Tackling ‘Moothane’ problem – cutting greenhouse gas from livestock

A new collaboration between scientists, engineers, industry and farming experts hopes to demonstrate how clever technology can reduce the powerful greenhouse gases released by livestock to help agriculture reach carbon emissions targets.

Methane, released when livestock belch and pass wind, is about 30 times as effective as carbon dioxide in trapping heat over a 100-year timescale.

The methane released by animals such as cows accounts for about 50 per cent of agricultural greenhouse gas emissions and represents a major barrier for the farming sector to meet net zero targets.

The new project, a collaboration between Durham University, the University of Nottingham, sustainable technologies leader Johnson Matthey, and NFU Energy, will test the feasibility of catalytic equipment to safely decompose methane in barn air, where it is most concentrated and preventing it from being released into the wider atmosphere.

The £250,000 project, partly funded by UKRI’s Farming Innovation Pathways funding grants, will build on existing technology and look specifically at how to adapt this to the agricultural sector.

If successful, the team hopes that this could pave the way for a new “farm-ready” technology which could have a significant impact on reducing the greenhouse gas emissions of livestock farming.

Dr Simon Beaumont, Associate Professor in Chemistry at Durham University, said, “Methane from livestock – or ‘moothane’ – accounts for about 50 per cent of greenhouse gas emissions from the agricultural sector, and around one third of this is released indoors.

“So, whilst ‘moothane’ is a significant challenge for the farming industry, there is also a real opportunity to solve this challenge and in doing so, help this industry take a big step towards carbon-reduction.”

The project brings together experts from academia and industry to take a multidisciplinary approach to tackling the ‘moothane’ problem.

Experts from University of Nottingham, led by Dr Jon McKechnie, will assess the financial viability and overall climate impacts of deploying catalytic technologies to manage livestock methane emissions in the UK.

Johnson Matthey, a global leader in sustainable technologies, has existing methane-catalyst technology (COMET ® technology), for use within underground mining operations, which they hope to re-configure through this project to help address the needs of the livestock farming industry. The concentration of methane emitted in the ventilation air from mines is low, typically less than 1%, which makes performing any useful chemistry challenging. The concentration of methane in dairy barns is even lower than air from mines, presenting even greater technical challenges.

Durham University’s departments of Chemistry and Engineering will be leading on testing the catalysts within this existing technology, to understand if the technology can work in cattle barns where the methane in the air is very diluted. The University’s experts will also investigate what impact other variables, such as barn design, time of year and other components in barn air, may have.

As a leading energy consultancy with a particular focus on agriculture and horticulture, NFU Energy will be bring specialist knowledge around industry and market constraints to the project.

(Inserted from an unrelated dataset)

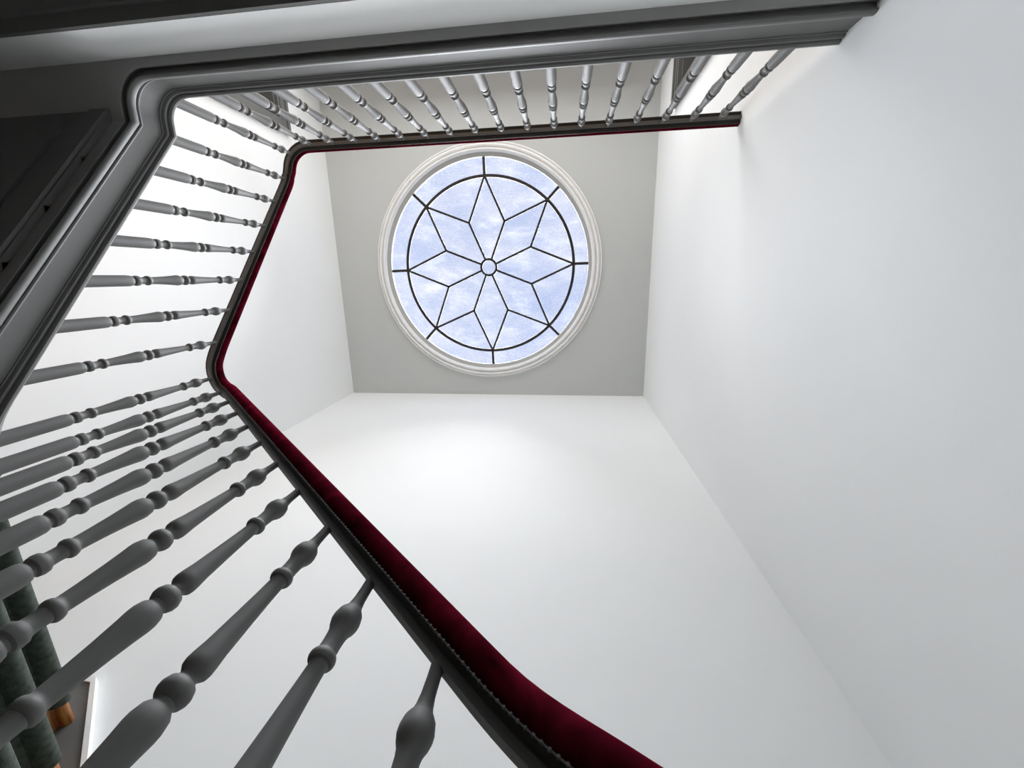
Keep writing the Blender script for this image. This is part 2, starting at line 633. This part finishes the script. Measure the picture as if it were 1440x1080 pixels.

The hope is that by combining expertise from industry and academia, this project will help accelerate progress towards a potential solution that can be easily deployed by farmers to help reduce the climate impacts of livestock farming.

The Farming Innovation Pathways competition is a partnership between UKRI’s Transforming Food Production (TFP) challenge and the Department for Environment, Food and Rural Affairs’ (Defra) Farming Innovation Programme (FIP).

Speaking about funding, Department for Environment, Food and Rural Affairs (Defra) Science & Innovation Minister, Jo Churchill said: “Innovation is a vital way to address the challenges currently facing the agricultural and horticultural sectors. New ideas, technologies and processes will play a key role in helping farmers, growers and businesses to become more productive. They will also enable the sector to be more environmentally sustainable and resilient, whilst helping it achieve its net zero ambitions.”

Katrina Hayter, UKRI Challenge Director for the TFP challenge said: “As the UK gets ready to host COP26 in November, it is timely that we can unveil so many great projects in the vital area of agriculture that will help meet our net zero goals.

“Working closely with farmers in the innovation process means that pressing challenges are identified. Solving these challenges will result in maximising productivity, reducing emissions, and making our farms more resilient and sustainable.”